Jesús se dirige al ciego y le pregunta: «¿Qué quieres que te haga?» (Lc 18, 41). Estas palabras de Jesús son impresionantes: el Hijo de Dios ahora está ante el ciego como un humilde siervo. Él, Jesús, Dios, dice: «¿Qué quieres que te haga? ¿Cómo quieres que te sirva?». Dios se hace siervo del hombre pecador. Y el ciego ya no responde a Jesús llamándolo «Hijo de David», sino «Señor», el título que la Iglesia desde los inicios aplica a Jesús Resucitado. El ciego pide poder ver de nuevo y su deseo es atendido: «Recobra la vista, tu fe te ha salvado» (Lc 18, 42).

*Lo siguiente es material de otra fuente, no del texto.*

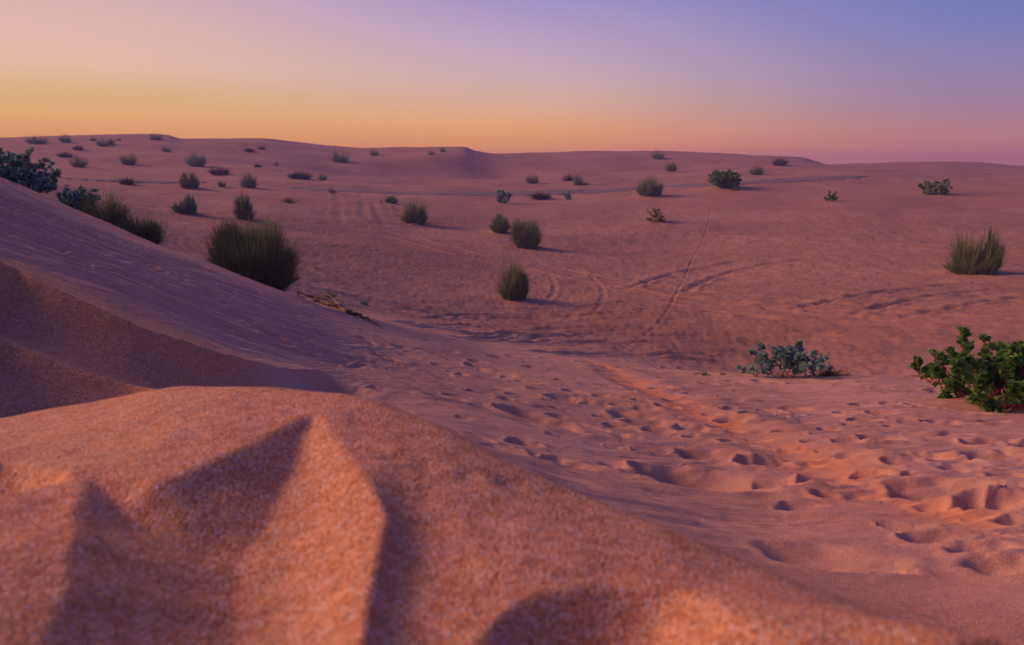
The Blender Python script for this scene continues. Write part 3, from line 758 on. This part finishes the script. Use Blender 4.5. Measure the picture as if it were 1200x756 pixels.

Él mostró su fe invocando a Jesús y queriendo encontrarse con Él de todos los modos posibles, y esto le dio como don la salvación. Gracias a la fe ahora puede ver y, sobre todo, se siente amado por Jesús. Por ello el relato termina diciendo que el ciego «lo seguía glorificando a Dios» (Lc 18, 43): se convierte en discípulo. De mendigo a discípulo, también este es nuestro camino: todos nosotros somos mendigos, todos. Siempre tenemos necesidad de salvación. Y todos nosotros, todos los días, debemos dar este paso: de mendigos a discípulos. Y así, el ciego se pone en camino siguiendo al Señor y entrando a formar parte de su comunidad. Aquel a quien querían hacer callar, ahora testimonia a gran voz su encuentro con Jesús de Nazaret, y «todo el pueblo, al verlo, alabó a Dios» (Lc 18, 43). Tiene lugar un segundo milagro: lo que sucedió al ciego hace que, al final, también la gente vea. La misma luz ilumina a todos congregándolos en la oración de alabanza. Así Jesús derrama su misericordia sobre todos aquellos con los que se encuentra: los llama, hace que se acerquen a Él, los reúne, los cura y los ilumina, creando un pueblo nuevo que celebra las maravillas de su amor misericordioso. Dejémonos también nosotros llamar por Jesús, y dejémonos curar por Jesús, perdonar por Jesús, y sigámoslo alabando a Dios. Que así sea.